Let me say this: Any government that requires a young man to go out and die for it should give him the right to participate in elections.

Mr. TOLAN. I think you have a point in the fact that the citizens 21 years and older have made a lamentable showing. Twenty-five percent is a large turnout at local elections 57 percent at national elections. So that these young people don't have a hard record to shoot at.

Mr. ARNALL. No.

Mr. RANDOLPH. May I ask the committee's indulgence to make an observation on Mr. Tolan's comment. In the presidential election of 1940, 67 percent of the eligible voters cast their ballots. We realize that of the 33 percent who did not use their franchise, some were ill, and others could not, for various reasons, participate. It is fair to say that 25 out of 100 were either not interested or derelict in their duty. But of those in the low age brackets, 85 to 90 percent did participate. So we do find that, progressively, as we come to the lower age brackets, there is greater realization of the responsibility of using the ballot. Mr. ARNALL. Unless the subcommittee has something further to ask me, I believe I have concluded what I have to say.

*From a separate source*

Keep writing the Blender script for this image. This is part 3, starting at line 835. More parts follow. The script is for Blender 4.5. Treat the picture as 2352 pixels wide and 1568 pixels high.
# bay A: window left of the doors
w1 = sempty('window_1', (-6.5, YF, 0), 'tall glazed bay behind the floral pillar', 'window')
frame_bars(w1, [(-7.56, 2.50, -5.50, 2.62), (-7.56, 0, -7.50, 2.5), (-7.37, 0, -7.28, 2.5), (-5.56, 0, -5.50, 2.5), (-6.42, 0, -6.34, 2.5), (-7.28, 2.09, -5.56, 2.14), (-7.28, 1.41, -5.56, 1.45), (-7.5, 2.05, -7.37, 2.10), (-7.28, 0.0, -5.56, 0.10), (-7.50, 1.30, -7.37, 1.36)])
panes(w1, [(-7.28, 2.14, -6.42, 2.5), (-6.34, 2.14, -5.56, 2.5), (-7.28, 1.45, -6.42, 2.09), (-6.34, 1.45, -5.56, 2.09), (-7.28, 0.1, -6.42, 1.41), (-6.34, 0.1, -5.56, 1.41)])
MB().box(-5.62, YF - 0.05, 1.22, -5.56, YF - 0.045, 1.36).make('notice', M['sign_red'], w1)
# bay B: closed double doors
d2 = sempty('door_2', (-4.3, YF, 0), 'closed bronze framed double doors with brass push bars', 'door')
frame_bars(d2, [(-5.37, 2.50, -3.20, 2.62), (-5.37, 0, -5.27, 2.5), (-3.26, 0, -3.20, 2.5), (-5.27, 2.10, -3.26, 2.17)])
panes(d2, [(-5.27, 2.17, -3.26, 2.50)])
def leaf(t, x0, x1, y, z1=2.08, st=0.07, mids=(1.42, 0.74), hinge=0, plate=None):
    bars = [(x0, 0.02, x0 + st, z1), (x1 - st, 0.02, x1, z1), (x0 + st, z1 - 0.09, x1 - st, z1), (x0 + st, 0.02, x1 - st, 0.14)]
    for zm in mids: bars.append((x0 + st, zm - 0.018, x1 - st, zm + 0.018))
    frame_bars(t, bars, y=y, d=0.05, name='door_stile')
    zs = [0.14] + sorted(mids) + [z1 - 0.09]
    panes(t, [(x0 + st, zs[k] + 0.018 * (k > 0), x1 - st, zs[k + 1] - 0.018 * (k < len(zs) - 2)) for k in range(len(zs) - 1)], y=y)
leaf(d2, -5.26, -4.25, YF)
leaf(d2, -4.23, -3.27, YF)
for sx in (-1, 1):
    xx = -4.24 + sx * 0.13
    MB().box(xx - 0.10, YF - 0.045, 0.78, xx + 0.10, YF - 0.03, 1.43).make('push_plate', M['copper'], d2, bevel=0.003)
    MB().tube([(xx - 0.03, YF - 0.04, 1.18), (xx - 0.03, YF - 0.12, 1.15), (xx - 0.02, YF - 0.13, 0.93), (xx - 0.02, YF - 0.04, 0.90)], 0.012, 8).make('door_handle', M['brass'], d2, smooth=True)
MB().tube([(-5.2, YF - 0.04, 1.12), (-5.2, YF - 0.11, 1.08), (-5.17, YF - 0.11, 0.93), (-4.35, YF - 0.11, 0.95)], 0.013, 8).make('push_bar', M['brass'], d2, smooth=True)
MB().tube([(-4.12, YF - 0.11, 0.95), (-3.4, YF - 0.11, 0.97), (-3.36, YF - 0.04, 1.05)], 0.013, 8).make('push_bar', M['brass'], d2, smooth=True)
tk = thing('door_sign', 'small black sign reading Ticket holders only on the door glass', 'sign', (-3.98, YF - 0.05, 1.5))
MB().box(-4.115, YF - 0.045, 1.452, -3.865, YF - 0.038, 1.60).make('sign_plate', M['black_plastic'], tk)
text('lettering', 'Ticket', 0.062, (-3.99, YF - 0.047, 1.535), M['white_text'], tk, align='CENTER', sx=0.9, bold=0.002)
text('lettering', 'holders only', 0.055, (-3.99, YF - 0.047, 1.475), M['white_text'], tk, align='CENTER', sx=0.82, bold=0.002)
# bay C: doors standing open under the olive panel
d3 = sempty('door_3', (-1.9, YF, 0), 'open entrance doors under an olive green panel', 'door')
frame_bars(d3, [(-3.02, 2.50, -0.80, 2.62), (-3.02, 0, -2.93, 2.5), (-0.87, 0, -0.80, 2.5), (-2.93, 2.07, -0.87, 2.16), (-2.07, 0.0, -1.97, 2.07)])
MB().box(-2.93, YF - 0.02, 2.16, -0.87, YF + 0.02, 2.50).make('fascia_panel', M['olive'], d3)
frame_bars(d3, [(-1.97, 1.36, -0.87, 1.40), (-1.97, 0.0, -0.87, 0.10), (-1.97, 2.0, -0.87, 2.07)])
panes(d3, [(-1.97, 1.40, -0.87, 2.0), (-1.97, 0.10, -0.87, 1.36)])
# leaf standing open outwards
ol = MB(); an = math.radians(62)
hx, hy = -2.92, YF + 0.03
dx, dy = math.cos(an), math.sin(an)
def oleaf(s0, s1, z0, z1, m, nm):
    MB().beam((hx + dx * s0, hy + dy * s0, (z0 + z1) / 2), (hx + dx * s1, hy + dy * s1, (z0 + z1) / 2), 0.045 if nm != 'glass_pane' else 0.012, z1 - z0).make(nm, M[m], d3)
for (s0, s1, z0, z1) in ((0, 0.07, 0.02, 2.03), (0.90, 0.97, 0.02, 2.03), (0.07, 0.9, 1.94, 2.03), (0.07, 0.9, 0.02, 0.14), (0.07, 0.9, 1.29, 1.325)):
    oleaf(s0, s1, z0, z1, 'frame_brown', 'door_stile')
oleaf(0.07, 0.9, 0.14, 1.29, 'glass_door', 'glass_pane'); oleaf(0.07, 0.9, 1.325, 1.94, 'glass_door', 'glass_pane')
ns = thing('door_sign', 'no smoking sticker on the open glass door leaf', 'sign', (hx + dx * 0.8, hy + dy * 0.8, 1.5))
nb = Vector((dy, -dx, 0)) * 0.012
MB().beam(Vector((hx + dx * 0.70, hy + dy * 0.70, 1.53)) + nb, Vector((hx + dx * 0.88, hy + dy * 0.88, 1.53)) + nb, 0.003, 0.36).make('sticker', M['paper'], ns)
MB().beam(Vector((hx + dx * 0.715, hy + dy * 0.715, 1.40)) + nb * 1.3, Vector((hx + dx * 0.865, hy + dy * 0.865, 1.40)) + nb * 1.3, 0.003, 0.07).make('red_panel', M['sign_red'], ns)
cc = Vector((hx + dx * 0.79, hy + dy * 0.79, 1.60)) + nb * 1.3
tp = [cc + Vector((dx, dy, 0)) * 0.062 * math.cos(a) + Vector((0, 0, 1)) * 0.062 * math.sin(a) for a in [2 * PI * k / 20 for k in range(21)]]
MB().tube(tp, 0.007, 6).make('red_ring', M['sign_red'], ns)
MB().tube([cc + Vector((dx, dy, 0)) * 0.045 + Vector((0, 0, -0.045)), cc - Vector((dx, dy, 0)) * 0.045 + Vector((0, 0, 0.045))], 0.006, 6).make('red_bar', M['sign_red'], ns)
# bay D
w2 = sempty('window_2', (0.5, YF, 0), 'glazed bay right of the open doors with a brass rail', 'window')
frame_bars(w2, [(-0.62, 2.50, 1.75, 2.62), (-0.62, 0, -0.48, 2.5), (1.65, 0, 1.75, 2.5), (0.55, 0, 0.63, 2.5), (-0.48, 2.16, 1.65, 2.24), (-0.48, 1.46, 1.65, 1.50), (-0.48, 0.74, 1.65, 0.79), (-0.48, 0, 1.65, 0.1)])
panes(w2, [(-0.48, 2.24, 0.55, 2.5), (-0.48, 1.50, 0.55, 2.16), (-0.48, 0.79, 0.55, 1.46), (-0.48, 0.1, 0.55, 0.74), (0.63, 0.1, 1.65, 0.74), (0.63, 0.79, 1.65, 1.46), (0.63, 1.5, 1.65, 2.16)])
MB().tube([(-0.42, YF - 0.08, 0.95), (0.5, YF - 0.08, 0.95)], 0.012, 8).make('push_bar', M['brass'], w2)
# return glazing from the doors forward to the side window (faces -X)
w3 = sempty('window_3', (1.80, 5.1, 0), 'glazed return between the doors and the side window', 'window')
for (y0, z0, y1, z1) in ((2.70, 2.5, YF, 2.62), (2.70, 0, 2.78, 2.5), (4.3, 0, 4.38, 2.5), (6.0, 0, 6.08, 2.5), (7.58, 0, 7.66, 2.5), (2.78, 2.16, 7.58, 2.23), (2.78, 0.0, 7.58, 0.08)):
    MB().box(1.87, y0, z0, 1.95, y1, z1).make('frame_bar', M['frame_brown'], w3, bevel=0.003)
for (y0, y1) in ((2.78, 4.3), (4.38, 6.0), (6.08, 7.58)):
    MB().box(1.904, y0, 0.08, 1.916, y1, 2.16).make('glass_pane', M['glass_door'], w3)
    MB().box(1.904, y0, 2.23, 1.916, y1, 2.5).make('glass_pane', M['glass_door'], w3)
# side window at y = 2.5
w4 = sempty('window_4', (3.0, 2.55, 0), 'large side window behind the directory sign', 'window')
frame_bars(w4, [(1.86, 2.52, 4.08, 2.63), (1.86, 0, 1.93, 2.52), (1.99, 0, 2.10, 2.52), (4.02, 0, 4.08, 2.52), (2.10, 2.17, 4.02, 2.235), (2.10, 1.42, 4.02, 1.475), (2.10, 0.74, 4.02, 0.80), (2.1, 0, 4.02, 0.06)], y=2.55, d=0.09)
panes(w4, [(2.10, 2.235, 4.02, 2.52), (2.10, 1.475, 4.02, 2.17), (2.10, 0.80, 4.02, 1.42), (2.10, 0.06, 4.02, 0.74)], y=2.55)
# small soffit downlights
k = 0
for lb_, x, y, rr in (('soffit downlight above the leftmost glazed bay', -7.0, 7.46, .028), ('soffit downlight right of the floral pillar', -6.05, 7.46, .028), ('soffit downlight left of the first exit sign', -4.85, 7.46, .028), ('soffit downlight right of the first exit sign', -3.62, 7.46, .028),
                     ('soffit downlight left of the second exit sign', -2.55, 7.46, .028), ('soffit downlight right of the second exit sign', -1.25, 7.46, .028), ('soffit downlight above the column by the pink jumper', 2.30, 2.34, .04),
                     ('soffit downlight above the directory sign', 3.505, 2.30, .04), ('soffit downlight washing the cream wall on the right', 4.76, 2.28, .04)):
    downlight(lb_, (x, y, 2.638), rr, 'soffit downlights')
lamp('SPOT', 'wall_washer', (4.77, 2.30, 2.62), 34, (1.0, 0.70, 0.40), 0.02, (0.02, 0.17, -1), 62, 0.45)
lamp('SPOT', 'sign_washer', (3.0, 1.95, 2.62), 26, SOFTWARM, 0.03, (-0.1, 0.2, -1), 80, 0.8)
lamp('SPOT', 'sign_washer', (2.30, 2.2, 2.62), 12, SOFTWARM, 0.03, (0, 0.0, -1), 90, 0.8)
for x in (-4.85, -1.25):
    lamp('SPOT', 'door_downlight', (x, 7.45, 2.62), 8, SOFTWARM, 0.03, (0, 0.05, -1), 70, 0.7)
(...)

Mr. KEFAUVER. May I ask you one more question, Governor? The amendment to the constitution of Georgia was finally passed in August, I believe.

Mr. ARNALL. August 3.

Mr. KEFAUVER. Have you had any elections at which these young people have voted?

Mr. ARNALL. No State elections. We have had bond elections.

Mr. KEFAUVER. I think it would be interesting if you would tell the committee the response you have had from young people at these elections, and what the young people tell you as to whether their interest in voting has increased.

Mr. ARNALL. Of course, I would hardly be the one to make those statements. I think almost everyone knows the young people were very much interested in the election in which I won the governorship. Therefore, I would be prejudiced as to what they think. They couldn't vote at the time, but they did a great deal in the election.

Mr. KEFAUVER. We have great confidence in your being modest.

Mr. ARNALL. I don't think you can take a young man or a young woman between the ages of 18 and 21 and lead them by the nose. I think they will be

frank. Many of our young people are out of the State and can't participate now, but we are pleased with the amendment. I hear no criticism of it, and we think we have done a worthy thing. I hope our experience will prove it has been worthy.